驚くべきは、それを公言して憚らない人物まで出てきたことです。「この選挙の時期、デトロイトの投票を禁じないと大変なことになる」(ジョン・パパジョージ・ミシガン州議会議員・共和党)。デトロイト市民の八割以上はアフリカ系アメリカ人です。 このような事態に対して、NAACP(一九〇九年設立の全米有色人種地位向上協会)やThe Lawyers' Committee for Civil Rights Under Law(法的市民権のための法律家委員会―ケネディ大統領の指示で一九六三年に設立)、ALF―CIO(米国労働総同盟・産別会議)など六〇団体で構成されるElection Protection(「公正選挙防衛連合」とでも呼べようか)が、全米規模で投票の権利を守るための草の根活動を行います。
投票当日は、五〇〇〇人の法律家・法律専攻の学生を含む、二万五千人の訓練を受けたボランテイアが、過去にマイノリティ有権者への投票妨害が顕著であった一七州三五〇〇地区の投票所に待機し、重点的に監視します。
米市民が「公正選挙防衛連合」欧州から100名の国際選挙監視団
一方、先日行われたアフガニスタン大統領選挙を監視しているOSCE(ウイーンを本拠とする欧州安全保障・協力機構)からおよそ一〇〇人の監視団が、米国大統領選挙を監視するためやってきます。海外からの監視チームの受け入れは、アメリカの大統領選挙史上初です。

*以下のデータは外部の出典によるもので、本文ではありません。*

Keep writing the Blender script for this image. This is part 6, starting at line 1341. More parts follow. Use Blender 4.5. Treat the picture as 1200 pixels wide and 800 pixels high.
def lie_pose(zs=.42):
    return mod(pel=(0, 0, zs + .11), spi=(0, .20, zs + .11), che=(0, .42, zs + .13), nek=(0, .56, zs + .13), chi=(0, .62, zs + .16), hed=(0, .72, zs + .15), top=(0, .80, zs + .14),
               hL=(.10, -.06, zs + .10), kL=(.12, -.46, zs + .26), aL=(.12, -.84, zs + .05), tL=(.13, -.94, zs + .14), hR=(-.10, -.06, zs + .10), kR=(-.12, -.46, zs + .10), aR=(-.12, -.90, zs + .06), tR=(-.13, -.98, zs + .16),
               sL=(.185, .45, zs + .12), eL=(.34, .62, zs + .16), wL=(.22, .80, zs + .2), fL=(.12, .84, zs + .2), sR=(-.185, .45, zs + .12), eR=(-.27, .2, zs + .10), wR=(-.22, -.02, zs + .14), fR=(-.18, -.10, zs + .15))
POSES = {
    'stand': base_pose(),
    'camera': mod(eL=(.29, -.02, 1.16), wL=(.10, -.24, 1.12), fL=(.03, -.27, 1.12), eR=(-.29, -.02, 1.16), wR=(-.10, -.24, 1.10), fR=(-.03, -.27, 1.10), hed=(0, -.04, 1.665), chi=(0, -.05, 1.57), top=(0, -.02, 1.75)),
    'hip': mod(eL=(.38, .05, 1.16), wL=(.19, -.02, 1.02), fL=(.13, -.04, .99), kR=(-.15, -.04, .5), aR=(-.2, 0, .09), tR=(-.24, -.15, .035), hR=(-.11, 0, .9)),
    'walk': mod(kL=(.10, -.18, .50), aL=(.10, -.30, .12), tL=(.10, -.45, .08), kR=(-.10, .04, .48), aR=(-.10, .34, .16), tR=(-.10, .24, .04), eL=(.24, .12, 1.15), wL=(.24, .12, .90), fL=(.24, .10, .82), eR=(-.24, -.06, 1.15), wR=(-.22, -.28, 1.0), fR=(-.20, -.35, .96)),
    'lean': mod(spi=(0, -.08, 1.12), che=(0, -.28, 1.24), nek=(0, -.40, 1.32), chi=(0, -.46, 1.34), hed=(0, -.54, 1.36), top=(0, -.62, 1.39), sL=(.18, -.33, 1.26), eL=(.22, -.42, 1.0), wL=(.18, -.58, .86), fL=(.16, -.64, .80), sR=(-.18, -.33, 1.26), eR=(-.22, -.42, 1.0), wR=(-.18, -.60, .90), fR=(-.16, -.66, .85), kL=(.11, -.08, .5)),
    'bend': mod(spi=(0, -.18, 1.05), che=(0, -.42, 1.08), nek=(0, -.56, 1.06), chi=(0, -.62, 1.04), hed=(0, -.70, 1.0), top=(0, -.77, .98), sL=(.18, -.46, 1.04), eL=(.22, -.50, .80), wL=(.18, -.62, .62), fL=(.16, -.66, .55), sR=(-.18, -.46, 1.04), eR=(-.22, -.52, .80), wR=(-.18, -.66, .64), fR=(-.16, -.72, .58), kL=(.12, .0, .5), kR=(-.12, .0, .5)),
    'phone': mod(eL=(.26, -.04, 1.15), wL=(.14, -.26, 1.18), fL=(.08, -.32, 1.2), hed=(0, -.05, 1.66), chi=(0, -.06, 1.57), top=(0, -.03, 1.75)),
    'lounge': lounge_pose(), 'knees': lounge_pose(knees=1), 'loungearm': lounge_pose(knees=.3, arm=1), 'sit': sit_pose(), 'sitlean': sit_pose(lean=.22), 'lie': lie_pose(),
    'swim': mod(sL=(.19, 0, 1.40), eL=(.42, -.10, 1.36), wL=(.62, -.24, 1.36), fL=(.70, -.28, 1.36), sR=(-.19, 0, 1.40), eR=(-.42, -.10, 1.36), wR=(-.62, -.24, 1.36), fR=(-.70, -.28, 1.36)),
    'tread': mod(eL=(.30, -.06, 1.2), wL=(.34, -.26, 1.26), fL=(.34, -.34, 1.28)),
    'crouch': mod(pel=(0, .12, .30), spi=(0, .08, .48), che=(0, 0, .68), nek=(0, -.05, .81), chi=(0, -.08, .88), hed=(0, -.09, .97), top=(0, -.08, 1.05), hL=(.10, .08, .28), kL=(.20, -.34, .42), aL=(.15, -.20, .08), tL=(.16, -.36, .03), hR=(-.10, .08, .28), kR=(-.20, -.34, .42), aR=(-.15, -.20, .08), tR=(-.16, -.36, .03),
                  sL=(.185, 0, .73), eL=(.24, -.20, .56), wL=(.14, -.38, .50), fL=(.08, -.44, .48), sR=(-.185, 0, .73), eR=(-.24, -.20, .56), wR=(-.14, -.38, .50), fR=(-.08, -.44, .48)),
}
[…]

事の起こりは、二〇〇〇年大統領選のフロリダ州の教訓から、エデイ・ジョンソン下院議員(テキサス州)をはじめとする一三人の民主党議員が、国連に大統領選挙監視団の要請をしたのがきっかけでした。
国連のアナン事務総長は、回答として「米国政府からの正式要請」を求めました。そこで民主党議員は、パウエル国務長官に要望したのですが、国務長官は、国連ではなくOSCEに派遣を要請しました。